Di tempat yang sama, Peneliti ICW, Tama S Langkun berharap banyak kepada KPK terkait penetapan tersangka ini. Menurutnya, lembaga antikorupsi itu harus bisa membuktikan peran Anas dalam perkara ini sehingga dapat dijerat Pasal 12 huruf a atau huruf b, bukan Pasal 11 UU Pemberantasan Korupsi.
Karena, dari pasal-pasal yang disangkakan ke Anas, Pasal 11 lah yang paling lemah. Yakni suap pasif. "Harus diperdalam apakah peran Anas. Apakah dia menggerakan atau tidak dalam proyek Hambalang dan untuk menggerakan sesuatu dia menerima hadiah atau janji," ujar Tama.
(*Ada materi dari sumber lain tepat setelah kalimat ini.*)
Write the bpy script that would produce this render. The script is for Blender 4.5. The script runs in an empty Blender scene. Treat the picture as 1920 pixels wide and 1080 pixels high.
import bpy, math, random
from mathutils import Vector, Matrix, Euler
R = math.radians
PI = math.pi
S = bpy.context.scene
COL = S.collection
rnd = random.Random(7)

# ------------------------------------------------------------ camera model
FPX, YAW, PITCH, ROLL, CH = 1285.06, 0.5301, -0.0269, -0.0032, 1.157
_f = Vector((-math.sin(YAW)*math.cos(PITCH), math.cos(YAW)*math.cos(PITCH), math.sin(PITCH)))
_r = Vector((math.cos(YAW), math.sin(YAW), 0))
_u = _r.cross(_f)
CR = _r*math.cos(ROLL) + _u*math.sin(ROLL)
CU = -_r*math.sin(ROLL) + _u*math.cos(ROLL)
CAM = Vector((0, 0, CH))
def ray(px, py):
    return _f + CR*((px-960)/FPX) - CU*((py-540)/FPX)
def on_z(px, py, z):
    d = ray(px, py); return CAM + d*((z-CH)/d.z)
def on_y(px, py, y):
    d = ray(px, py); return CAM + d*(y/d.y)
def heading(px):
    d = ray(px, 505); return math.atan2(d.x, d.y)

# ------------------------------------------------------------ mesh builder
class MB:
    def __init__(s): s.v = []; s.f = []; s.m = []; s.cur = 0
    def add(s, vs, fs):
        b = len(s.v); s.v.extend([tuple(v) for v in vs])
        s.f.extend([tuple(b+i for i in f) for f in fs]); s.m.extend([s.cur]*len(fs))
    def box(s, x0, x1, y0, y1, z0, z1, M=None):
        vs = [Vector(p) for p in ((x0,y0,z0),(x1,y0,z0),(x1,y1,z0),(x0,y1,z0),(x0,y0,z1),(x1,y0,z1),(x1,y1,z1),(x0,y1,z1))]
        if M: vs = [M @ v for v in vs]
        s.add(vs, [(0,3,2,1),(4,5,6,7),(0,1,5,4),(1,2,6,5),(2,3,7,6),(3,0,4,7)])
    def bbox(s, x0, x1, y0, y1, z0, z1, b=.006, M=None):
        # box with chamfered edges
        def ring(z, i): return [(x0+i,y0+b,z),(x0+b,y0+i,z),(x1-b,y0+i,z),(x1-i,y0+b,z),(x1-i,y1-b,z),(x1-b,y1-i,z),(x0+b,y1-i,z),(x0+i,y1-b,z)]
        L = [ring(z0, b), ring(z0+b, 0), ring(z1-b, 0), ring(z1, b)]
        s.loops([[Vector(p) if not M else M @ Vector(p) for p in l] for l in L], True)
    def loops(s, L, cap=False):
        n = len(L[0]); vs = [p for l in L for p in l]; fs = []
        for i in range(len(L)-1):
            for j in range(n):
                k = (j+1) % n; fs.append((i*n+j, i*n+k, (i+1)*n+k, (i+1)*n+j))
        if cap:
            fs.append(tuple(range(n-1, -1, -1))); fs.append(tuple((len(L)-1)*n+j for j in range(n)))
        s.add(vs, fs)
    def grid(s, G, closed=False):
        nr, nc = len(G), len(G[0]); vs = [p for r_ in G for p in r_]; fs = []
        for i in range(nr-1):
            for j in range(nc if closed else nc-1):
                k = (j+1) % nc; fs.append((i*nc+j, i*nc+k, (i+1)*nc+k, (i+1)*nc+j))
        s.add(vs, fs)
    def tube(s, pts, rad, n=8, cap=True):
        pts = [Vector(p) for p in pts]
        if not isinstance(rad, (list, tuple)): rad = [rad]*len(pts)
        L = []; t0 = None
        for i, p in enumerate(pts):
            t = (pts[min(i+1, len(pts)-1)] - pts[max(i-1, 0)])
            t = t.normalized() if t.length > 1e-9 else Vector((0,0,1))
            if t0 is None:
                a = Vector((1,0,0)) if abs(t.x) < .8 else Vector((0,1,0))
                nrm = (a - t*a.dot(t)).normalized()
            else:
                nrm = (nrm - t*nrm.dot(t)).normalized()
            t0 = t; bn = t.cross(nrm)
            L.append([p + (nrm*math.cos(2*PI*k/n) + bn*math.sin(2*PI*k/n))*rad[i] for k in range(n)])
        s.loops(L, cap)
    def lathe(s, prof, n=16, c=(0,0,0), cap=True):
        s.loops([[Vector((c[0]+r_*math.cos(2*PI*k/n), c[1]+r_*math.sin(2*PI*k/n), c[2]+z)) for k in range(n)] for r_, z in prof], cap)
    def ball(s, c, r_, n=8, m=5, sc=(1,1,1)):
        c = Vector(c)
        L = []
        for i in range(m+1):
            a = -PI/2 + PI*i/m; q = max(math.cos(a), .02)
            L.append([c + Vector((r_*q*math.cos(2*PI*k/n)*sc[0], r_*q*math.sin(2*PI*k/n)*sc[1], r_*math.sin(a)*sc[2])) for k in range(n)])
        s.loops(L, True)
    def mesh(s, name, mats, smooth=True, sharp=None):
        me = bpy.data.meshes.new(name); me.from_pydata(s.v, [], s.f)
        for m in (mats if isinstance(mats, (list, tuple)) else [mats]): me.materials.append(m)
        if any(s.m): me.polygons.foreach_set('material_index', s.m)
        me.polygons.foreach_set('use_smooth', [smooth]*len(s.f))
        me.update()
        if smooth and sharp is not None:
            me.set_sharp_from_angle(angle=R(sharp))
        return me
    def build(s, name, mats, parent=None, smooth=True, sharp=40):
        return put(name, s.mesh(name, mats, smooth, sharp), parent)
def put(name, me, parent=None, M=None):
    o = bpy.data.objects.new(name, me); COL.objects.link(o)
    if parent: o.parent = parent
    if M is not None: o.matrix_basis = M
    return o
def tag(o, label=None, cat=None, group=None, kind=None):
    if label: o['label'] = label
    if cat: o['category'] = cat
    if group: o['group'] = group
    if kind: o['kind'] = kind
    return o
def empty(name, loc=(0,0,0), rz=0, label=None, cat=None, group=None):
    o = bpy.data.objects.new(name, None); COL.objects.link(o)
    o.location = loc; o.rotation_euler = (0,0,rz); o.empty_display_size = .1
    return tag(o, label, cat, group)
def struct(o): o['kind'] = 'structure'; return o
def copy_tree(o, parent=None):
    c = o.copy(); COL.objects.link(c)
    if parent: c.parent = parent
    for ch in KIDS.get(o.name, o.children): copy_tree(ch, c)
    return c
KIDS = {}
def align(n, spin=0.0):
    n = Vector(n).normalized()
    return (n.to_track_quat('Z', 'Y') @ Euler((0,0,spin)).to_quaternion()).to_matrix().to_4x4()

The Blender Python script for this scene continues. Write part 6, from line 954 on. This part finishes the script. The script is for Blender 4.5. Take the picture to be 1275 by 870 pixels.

Selain membuktikan adanya peran aktif Anas dalam perkara ini, KPK juga diharapkan memaksimalkan upaya hukumnya dengan menggunakan pasal pencucian uang kepada Anas. Tujuannya, agar keterlibatan orang lain yang menikmati kerugian negara bisa diseret ke ranah hukum.
Salah satu rujukan penelusuran pencucian uang ini seperti yang dilakukan KPK terkait kasus dugaan korupsi pengadaan driving simulator SIM yang melilit mantan Kakorlantas Djoko Susilo. "Sehingga apa yang dikejar KPK lebih dalam lagi, tidak terbatas hanya mobil Harrier," ujar Tama.
Sebelumnya, KPK menetapkan Anas sebagai tersangka penerima hadiah atau janji terkait proyek Hambalang. Atas perbuatannya itu, KPK menjerat Anas dengan Pasal 12 huruf a atau huruf b dan atau Pasal 11 UU Pemberantasan Korupsi.